According to various position papers, the anonymization, as it is only logic, is considered an “additional processing”, namely that in the presence of the big data, the anonymization is just a passage of a more complex process.

The analysis activity must allow to evaluate the consequences of the “merge” of databases of different sources. It must be considered that in the “reuse era”, the opportunity to gather large quantity of information of different sources has increased exponentially. In addition to that, individuals and public administrations that release “open-data”, have not the opportunity or the competences to anticipate the possible data exploitation in a business point of view.

Finally, let us not forget that the results of the activities on the big data can, in turn, create innovative services and as such they should be protected.

Therefore is the big data an unmanageable phenomenon?

No, as all phenomena the big data can be managed.

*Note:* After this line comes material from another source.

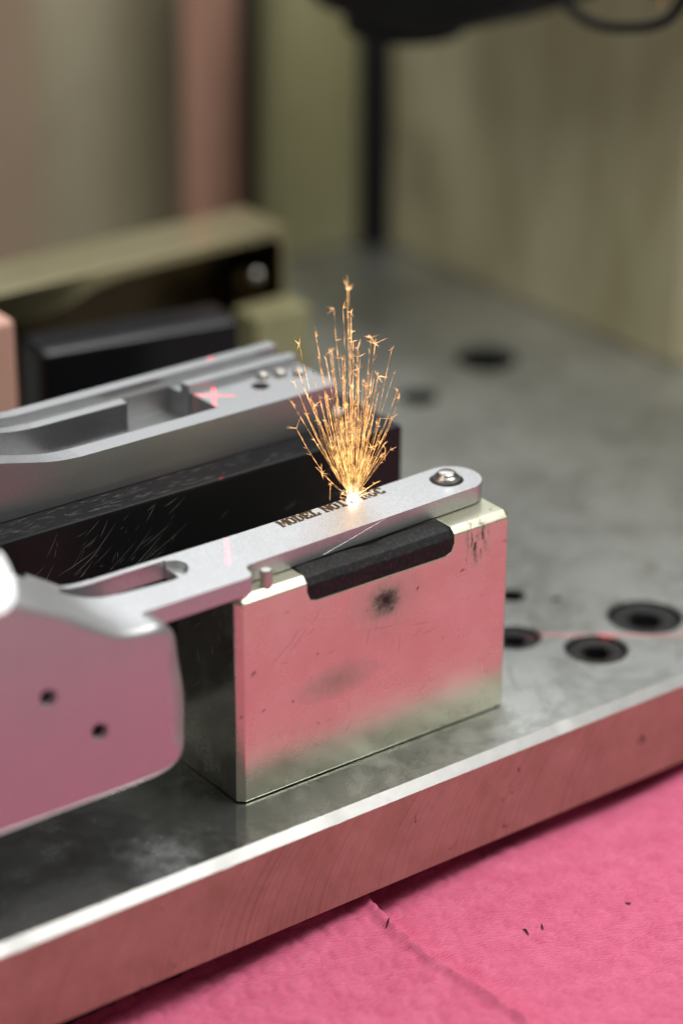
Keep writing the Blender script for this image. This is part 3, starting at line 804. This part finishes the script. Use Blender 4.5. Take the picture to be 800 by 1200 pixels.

The legislative framework in which they evolved is not methodologically ready to protect the individuals without “compromising the uses and the applications of the big data”. It is however possible to balance the bureaucratic hypertrophy with an approach that takes into consideration the necessary effectiveness of the processes.

Our previous experience tells us that, as of today, we resort to a “fictional” approach, we tried to demonstrate the security and the compliance of the processing, making the users feel “safe”, regardless from the effectiveness of this security. It is proven that when the data security mechanisms “crashed” or during a control check carried out by the Data Protection Authority, the “security” was largely compromised and the risk evaluations were out of focus, revealing a depressive and neglected outline of most of the basic data protection principles.

Viceversa, using a rational approach, pointed towards the privacy by design and following some precious instructions on best practices, we can reduce the risk. In particular, once the legal acquisition of information and relative consensus and the coherence with the specified purpose has been ascertained, we must find a way to reduce the risk of recognition of the individuals.

In this sense, an initial and repeated analysis of the context, events and changes that can affect it, can prevent abusive control phenomena as the reidentification of individuals, introducing for example higher levels of uncertainty for which certain records can be attributed to more than one person, at least 3 according to the principles of statistic deontology, or eliminating the requirements that cause the groups with similar characteristics to be atomistic or drowning the profile of the individual in a high number of others for which the characteristics of the analysis do not allow the isolation of a determined subject. This last activity can be carried out leaving intact the requirements that refer to a large number of people.

According what has been stated so far, it must be taken into consideration that these and other measures can allow the cohabitation of the big data with the current data protection frame but the methodical approach is by far more effective than other measures adopted thus far.